A House Appropriations Committee Republican aide concurred-saying it would be wrong to abandon other bills, given the continuing war on terrorism abroad and homeland security concerns at home. "It is irresponsible public policy," said the aide.
And an Office of Management and Budget spokeswoman denied that the White House was focusing disproportionately on the Defense bill-and that it would be content to let the other bills lag until after the elections. "We want to get the Defense bill done first," the spokeswoman said. "But the president has other priorities, such as homeland security and education, that he would like to see get done as well."
As Byrd acknowledged Tuesday, completing work on those bills is "going to take some time." Currently, a difference of about $9 billion to $15 billion in total spending wanted by both chambers remains, with the White House backing the lower total discretionary figure of $759 billion preferred by House leaders.
Byrd said he has not yet asked for a meeting with House leaders to try to work out an agreement. He and Senate Appropriations ranking member Ted Stevens, R-Alaska, will continue to insist on spending levels contained in the Senate's 2003 bills, he said.
Stevens said he is likely to raise appropriators' concerns with the White House during meetings this week, but was prepared to move forward without White House help.
"We don't need the cooperation of the White House" to write spending bills, Stevens said. "The president has the right to use his veto pen."

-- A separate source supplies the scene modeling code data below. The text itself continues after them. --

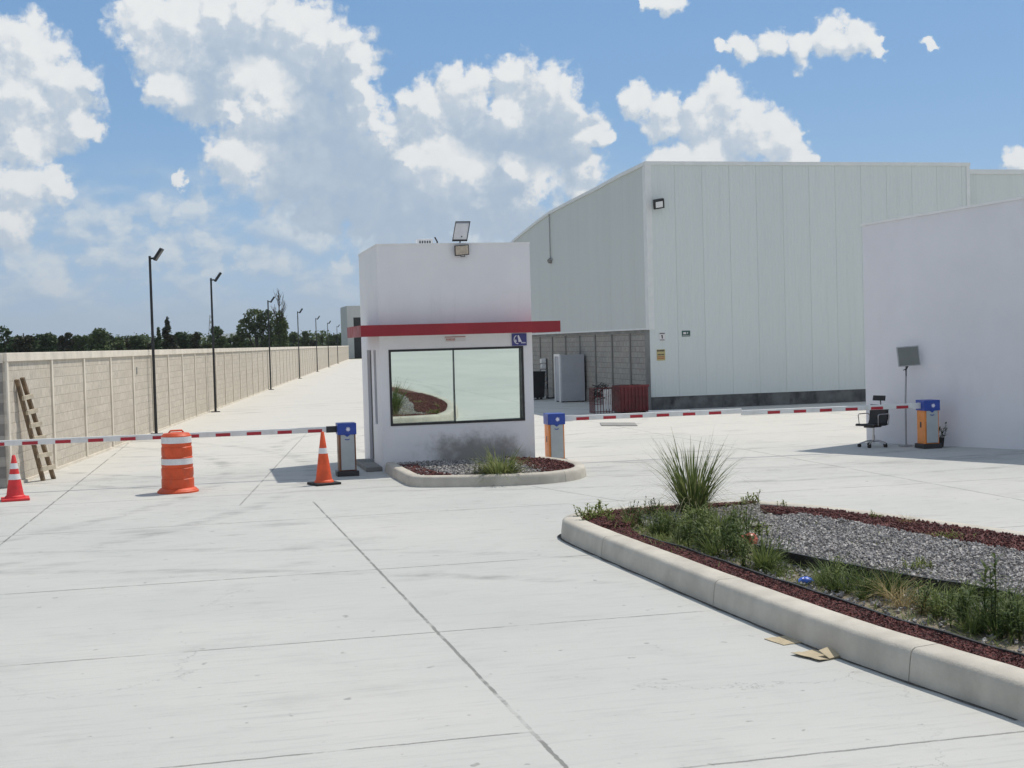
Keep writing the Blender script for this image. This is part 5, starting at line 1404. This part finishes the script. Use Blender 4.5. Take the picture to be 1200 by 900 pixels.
tree_px(186, 386, 9, 206, 'cone', 'tree_a', 'shorter pointed dark tree left of the tall conifer like tree', 141)
tree_px(300, 364, 23, 235, 'umbrella', 'tree_b', 'wide umbrella shaped tree with gaps in its crown behind the wall', 142)
tree_px(326, 337, 14, 225, 'tall', 'tree_b', 'tall sparse tree with bare upper branches beside the umbrella tree', 143)
tree_px(377, 384, 9, 255, 'palm', 'tree_l', 'small light green palm like tree behind the wall near the lane end', 144)
# far wood that closes the horizon behind them
r = random.Random(17); m_ = MB()
for i in range(110):
    a = rad(r.uniform(-16, 9)); d_ = r.uniform(330, 420); h_ = r.uniform(5.0, 7.6)
    crown(m_, [(math.sin(a) * d_, math.cos(a) * d_, h_ * .5, h_ * .9, h_ * .9, h_ * .55)], 260, .5, i)
tag(m_.build('woodland', 'tree_a'), 'distant dark green woodland closing the horizon behind the tree row', 'woodland', kind='stuff')
# lattice mast
P = at(247, 450); d = VF * CAM_F + VR * (247 - 600) + VU * (450 - 369); P = VC + d * (420 / d.y)
ma = thing('lattice_mast', 'thin grey lattice mast rising from the trees near the second lamp post', 'mast', (P.x, P.y, 0))
m_ = MB(); Hm = P.z
def leg(z): return 1.1 * (1 - z / Hm) + .3
for sx, sy in ((-1, -1), (1, -1), (1, 1), (-1, 1)):
    m_.bar((sx * leg(0), sy * leg(0), 0), (sx * leg(Hm), sy * leg(Hm), Hm), .12, .12)
for i in range(9):
    z, z2 = Hm * i / 9, Hm * (i + 1) / 9
    for (ax_, ay_), (bx_, by_) in (((-1, -1), (1, -1)), ((1, -1), (1, 1)), ((1, 1), (-1, 1)), ((-1, 1), (-1, -1))):
        m_.bar((ax_ * leg(z), ay_ * leg(z), z), (bx_ * leg(z2), by_ * leg(z2), z2), .07, .07)
m_.build('lattice', 'cable', ma)
MB().box(-.5, .5, -.2, .2, Hm * .8, Hm * .86).build('antenna', 'coping', ma)

# ------------------------------------------------------------------ air
if HAZE > 0:
    mt = bpy.data.materials.new('haze_air'); mt.use_nodes = True; nt = mt.node_tree
    nt.nodes.remove(nt.nodes['Principled BSDF'])
    pv = nt.nodes.new('ShaderNodeVolumePrincipled'); pv.inputs['Color'].default_value = (.86, .93, 1, 1); pv.inputs['Density'].default_value = HAZE; pv.inputs['Anisotropy'].default_value = 0.2
    out = [n for n in nt.nodes if n.type == 'OUTPUT_MATERIAL'][0]; nt.links.new(pv.outputs[0], out.inputs['Volume'])
    mt.volume_intersection_method if False else None
    h = MB().box(-12500, 12500, -12400, 12600, -1.5, 300)
    o = h.build('haze', mt); o['kind'] = 'stuff'; o['label'] = 'thin pale blue haze over the far hills'; o['category'] = 'haze'
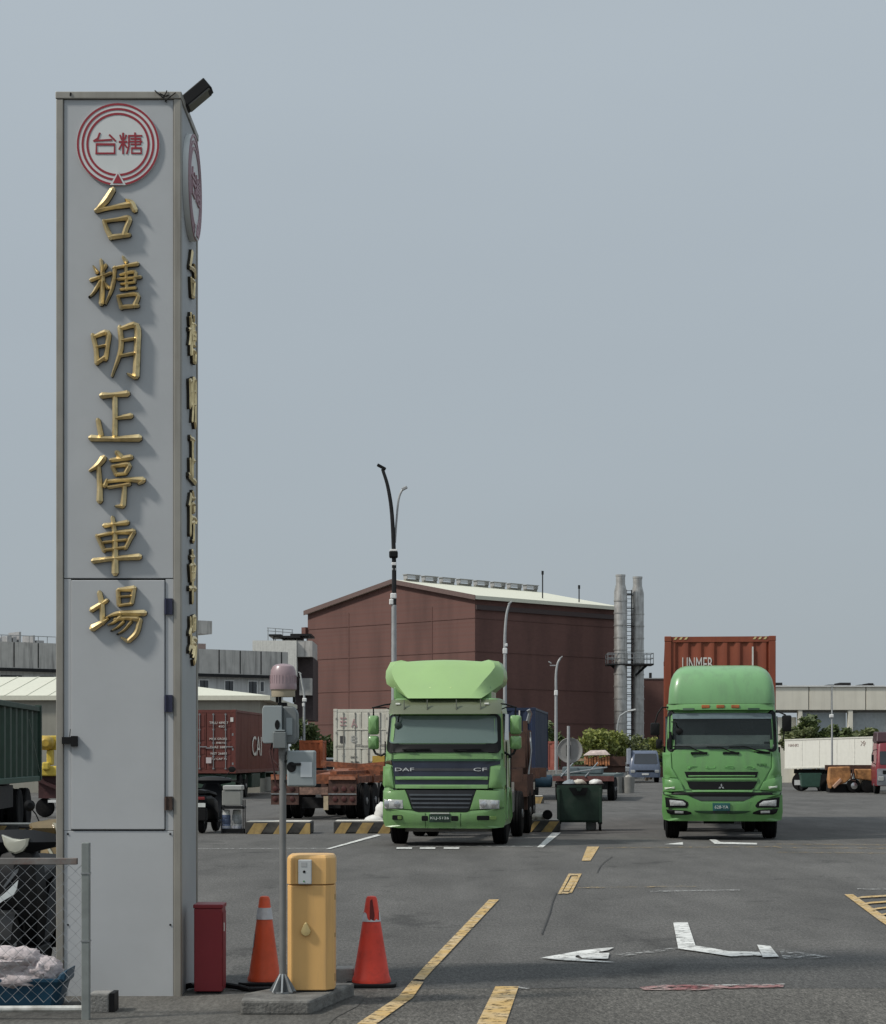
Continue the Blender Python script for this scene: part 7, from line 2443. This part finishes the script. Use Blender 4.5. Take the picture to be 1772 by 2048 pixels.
def scooter(label, loc, rz, m, mfin, cream=False, plate=None):
    """scooter facing -y"""
    c = thing('scooter', label, 'scooter', loc, rz, 'parked scooters')
    for y in (-.62, .62):
        t = MB()
        t.lathe([(.15, -.04), (.2, -.05), (.24, -.035), (.25, 0), (.24, .035), (.2, .05), (.15, .04)], 22, (0, 0, 0), 'x')
        wv = t.build('wheel', M_RUBBER, c, loc=(0, y, .25))
        MB().lathe([(.15, -.02), (.04, -.045), (.04, .045), (.15, .02)], 16, (0, 0, 0), 'x').build('rim', M_RIM, wv)
    body = MB()
    secs = []
    for y, w_, z0, z1 in ((-.1, .14, .22, .34), (.1, .17, .24, .50), (.3, .19, .34, .70), (.6, .18, .45, .76), (.85, .12, .55, .76), (.95, .05, .62, .74)):
        secs.append([(-w_, y, z0 + .05), (-w_ * .8, y, z0), (w_ * .8, y, z0), (w_, y, z0 + .05), (w_, y, z1 - .08), (w_ * .7, y, z1), (-w_ * .7, y, z1), (-w_, y, z1 - .08)])
    body.rings(secs)
    body.build('body', m, c, bevel=.01)
    sh = MB()
    secs = []
    for z, y, w_ in ((.26, -.22, .15), (.45, -.36, .2), (.65, -.44, .215), (.85, -.42, .19), (.97, -.36, .12)):
        secs.append([(-w_, y + .1, z), (-w_ * .75, y, z), (0, y - .07, z), (w_ * .75, y, z), (w_, y + .1, z), (w_ * .7, y + .14, z), (-w_ * .7, y + .14, z)])
    sh.rings(secs)
    sh.build('front_shield', m, c)
    MB().box(-.16, .16, -.3, .12, .2, .25).build('floorboard', M_BLACK, c, bevel=.01)
    fe = MB()
    fe.rings([[(-.06, -.62 + .29 * math.sin(a), .25 + .29 * math.cos(a)), (.06, -.62 + .29 * math.sin(a), .25 + .29 * math.cos(a)), (.05, -.62 + .27 * math.sin(a), .25 + .27 * math.cos(a)), (-.05, -.62 + .27 * math.sin(a), .25 + .27 * math.cos(a))]
              for a in [math.radians(d) for d in range(-70, 76, 12)]])
    fe.build('front_mudguard', m, c)
    st = MB()
    st.rings([[(-w_, y, z - .06), (w_, y, z - .06), (w_ * .9, y, z), (0, y, z + .02), (-w_ * .9, y, z)] for y, z, w_ in ((.08, .76, .12), (.25, .8, .17), (.5, .82, .17), (.75, .85, .14), (.9, .84, .09))])
    st.build('seat', M_BLACK, c, bevel=.01)
    cw = MB()
    secs = []
    for x, s in ((-.30, .25), (-.22, .55), (-.12, .9), (0, 1.0), (.12, .9), (.22, .55), (.30, .25)):
        secs.append([(x, -.36 - .09 * s, 1.02), (x, -.34 - .05 * s, 1.02 - .085 * s), (x, -.28, 1.0 - .06 * s), (x, -.24, 1.03), (x, -.28, 1.05 + .05 * s), (x, -.34, 1.06 + .05 * s)])
    cw.rings(secs)
    cw.build('handlebar_cowl', m, c)
    hb_ = MB()
    for s in (-1, 1):
        hb_.tube([(s * .26, -.28, 1.02), (s * .40, -.23, 1.03)], .017, 8)
    hb_.build('grip', M_BLACK, c)
    lv = MB()
    for s in (-1, 1):
        lv.tube([(s * .27, -.33, 1.02), (s * .33, -.34, 1.01), (s * .42, -.30, .99)], .006, 6)
    lv.build('brake_lever', M_BLACK, c)
    hl = MB()
    out = [(-.095, .055), (-.02, .028), (.05, .02), (.105, .03), (.095, -.02), (.06, -.065), (.01, -.085), (-.04, -.07), (-.075, -.02)]
    hl.rings([[(x * s_, y, 1.02 + z * s_) for x, z in out] for s_, y in ((1.0, -.40), (1.0, -.458), (.85, -.472), (.4, -.478), (.02, -.479))])
    hl.build('headlamp', mat('milky_headlamp', (.50, .50, .42), .2, var=.12, coat=.8), c)
    for s in (-1, 1):
        f = MB()
        o = [(s * .05, .62), (s * .10, .66), (s * .155, .80), (s * .16, .86), (s * .13, .80), (s * .085, .71)]
        def fy(x, z):
            t = max(0, min(1, (z - .45) / .4))
            return -.51 + abs(x) / .2 * .085 + .03 * t - .012
        f.add([(x, fy(x, z), z) for x, z in o] + [(x, fy(x, z) - .008, z) for x, z in o], [tuple(range(6)), tuple(range(6, 12))[::-1]] + [(i, (i + 1) % 6, 6 + (i + 1) % 6, 6 + i) for i in range(6)])
        f.build('shield_fin', mfin if s > 0 or not cream else M_WHITE, c)
        mb = MB()
        mb.tube([(s * .2, -.30, 1.07), (s * .24, -.30, 1.16), (s * .29, -.30, 1.22)], .007, 6)
        mb.lathe([(.02, -.29), (.055, -.295), (.06, -.31), (.03, -.33)], 14, (s * .31, 0, 1.25), 'y')
        if not cream:
            mb.build('mirror', M_BLACK, c)
    if plate:
        MB().box(-.11, .11, .955, .965, .52, .60).build('number_plate', mat('scooter_plate', (.62, .64, .62), .5), c)
        tl = MB()
        tl.box(-.10, .10, .93, .97, .66, .72)
        tl.build('tail_lamp', mat('dull_red_lens', (.16, .02, .02), .3), c, bevel=.01)
        MB().box(-.12, .12, .80, .95, .25, .5).build('rear_mudguard', M_BLACK, c, bevel=.02)
        MB().tube([(.17, .2, .3), (.19, .55, .32), (.19, .95, .36)], [.035, .05, .05], 10).build('exhaust', M_DARKSTEEL, c)
    return c


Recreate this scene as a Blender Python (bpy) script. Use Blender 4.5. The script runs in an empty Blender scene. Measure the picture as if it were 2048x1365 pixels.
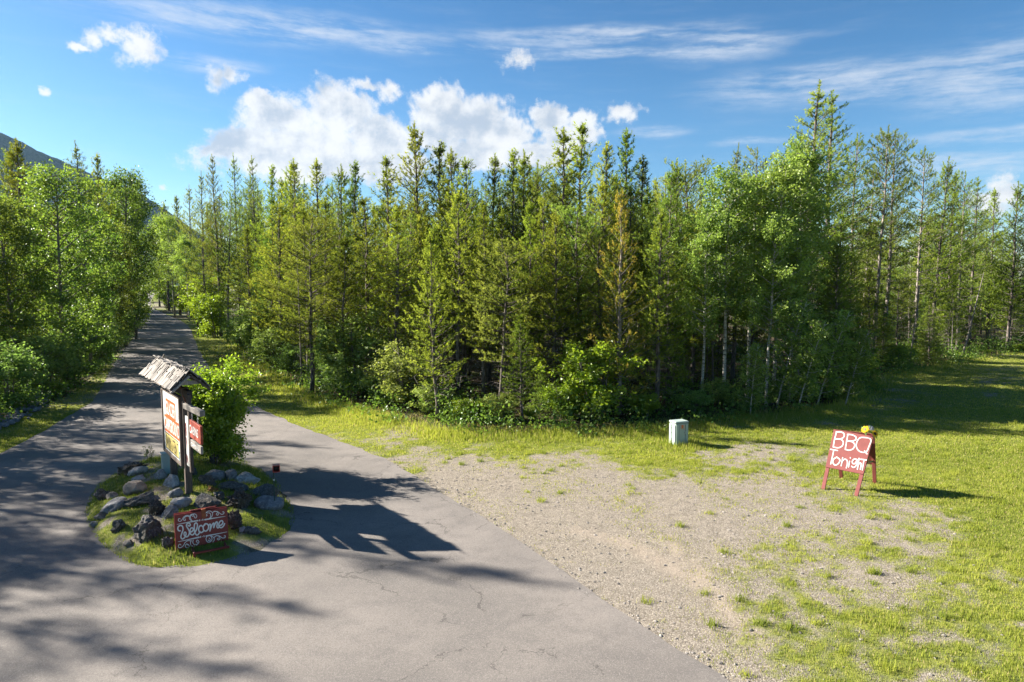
import bpy, bmesh, math, random
import numpy as np
from mathutils import Vector, Matrix

# ------------------------------------------------------------------ camera, sky, sun, exposure
C = bpy.context.scene.collection
SC = bpy.context.scene
F = 1365.33
CAMZ = 5.0
PITCH = math.atan((682.5 - 565.0) / F)
cam_d = bpy.data.cameras.new("camera")
cam = bpy.data.objects.new("camera", cam_d)
C.objects.link(cam)
cam.location = (0, 0, CAMZ)
cam.rotation_euler = (math.pi / 2 - PITCH, 0, 0)
cam_d.lens, cam_d.sensor_width = 24.0, 36.0
cam_d.clip_start, cam_d.clip_end = 0.1, 30000
SC.camera = cam

SUN_EL = math.radians(28.0)
SUN_AZ = math.radians(-73.5)          # from +Y towards +X
SUN_STRENGTH, SKY_STRENGTH, EXPOSURE = 5.0, 0.050, 2.1
sun_dir = Vector((math.sin(SUN_AZ) * math.cos(SUN_EL), math.cos(SUN_AZ) * math.cos(SUN_EL), math.sin(SUN_EL)))
sun_d = bpy.data.lights.new("sun", 'SUN')
sun = bpy.data.objects.new("sun", sun_d)
C.objects.link(sun)
sun.rotation_euler = (-sun_dir).to_track_quat('-Z', 'Y').to_euler()
sun.location = (-60, 20, 60)
sun_d.energy, sun_d.angle, sun_d.color = SUN_STRENGTH, math.radians(0.55), (1.0, 0.93, 0.82)

vs = SC.view_settings
SC.display_settings.display_device = 'sRGB'
vs.view_transform, vs.look = 'Standard', 'None'
vs.exposure, vs.gamma = EXPOSURE, 1.0
vs.use_curve_mapping = False
cy = SC.cycles
cy.max_bounces, cy.diffuse_bounces, cy.glossy_bounces = 7, 4, 2
cy.transmission_bounces, cy.volume_bounces, cy.transparent_max_bounces = 4, 1, 6
cy.use_denoising = True
try:
    cy.denoiser = 'OPENIMAGEDENOISE'
    cy.denoising_input_passes = 'RGB_ALBEDO_NORMAL'
except Exception:
    pass
cy.sample_clamp_indirect = 6
cy.caustics_reflective = cy.caustics_refractive = False


def ray(u, v):
    a, b = u - 1024.0, -(v - 682.5)
    cp, sp = math.cos(PITCH), math.sin(PITCH)
    return np.array([a, F * cp + b * sp, -F * sp + b * cp])


def at(u, v, z=0.0):
    d = ray(u, v)
    s = (z - CAMZ) / d[2]
    return np.array([d[0] * s, d[1] * s, z])


def atY(u, v, Y):
    d = ray(u, v)
    s = Y / d[1]
    return np.array([d[0] * s, Y, CAMZ + d[2] * s])


def project(X, Y, Z):
    cp, sp = math.cos(PITCH), math.sin(PITCH)
    dz = Z - CAMZ
    dep = Y * cp - dz * sp
    up = Y * sp + dz * cp
    dep = np.maximum(dep, 0.05)
    return 1024 + F * X / dep, 682.5 - F * up / dep


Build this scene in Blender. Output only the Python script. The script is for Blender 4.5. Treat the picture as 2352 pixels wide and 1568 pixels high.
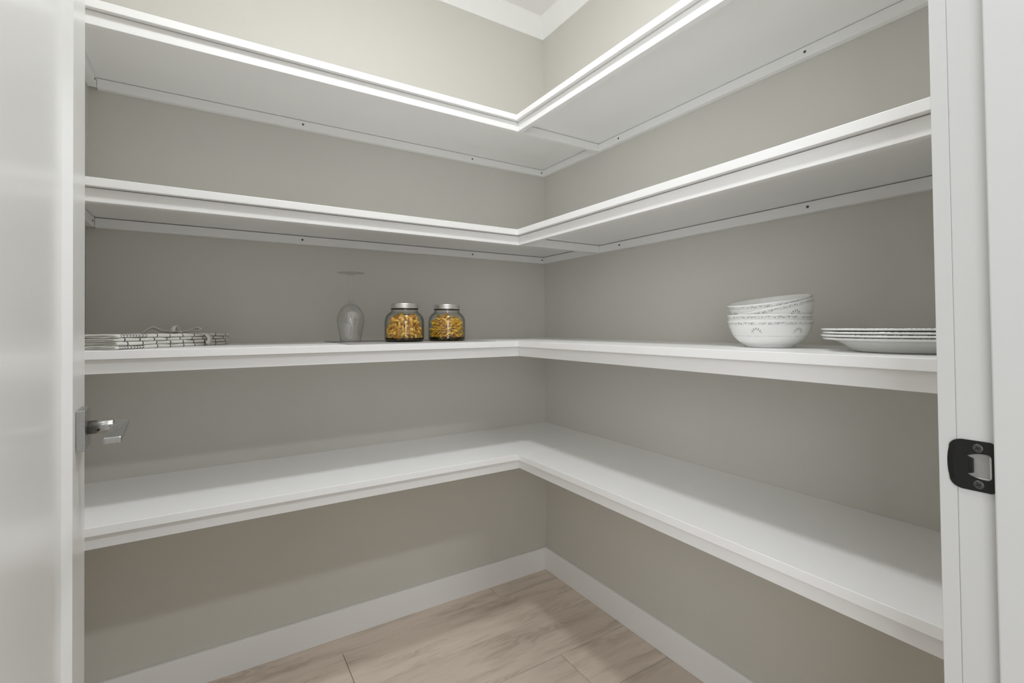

But the inability to come to terms with a top-line number is not simply slowing the harder-to-pass domestic bills. It is also having an impact on the ability to conference the Defense and Military Construction measures.
The Senate has allocated nearly $1.2 billion more for those two bills than the House, leaving House appropriators with the difficult task of trying to accommodate the Senate without starving other spending bills.
"It is not realistic to assume that we can proceed [to a Defense conference] when the Senate number is that much higher than ours," said a House committee aide.
Meanwhile, the fiscal situation-and the relationship between appropriators and the White House-could get trickier this week, as the White House is set to send up a budget request for some of the items it rejected as part of the $5.1 billion emergency package in the recently enacted supplemental appropriations bill.
Last week, OMB also requested an additional $800 million in fiscal 2002 emergency firefighting money, after months of telling Congress that it had enough money to deal with the problems in the West.
Appropriators said Tuesday that the total still might not be enough-but that a deal probably would emerge on the 2003 Interior bill, which heads to the Senate floor Wednesday.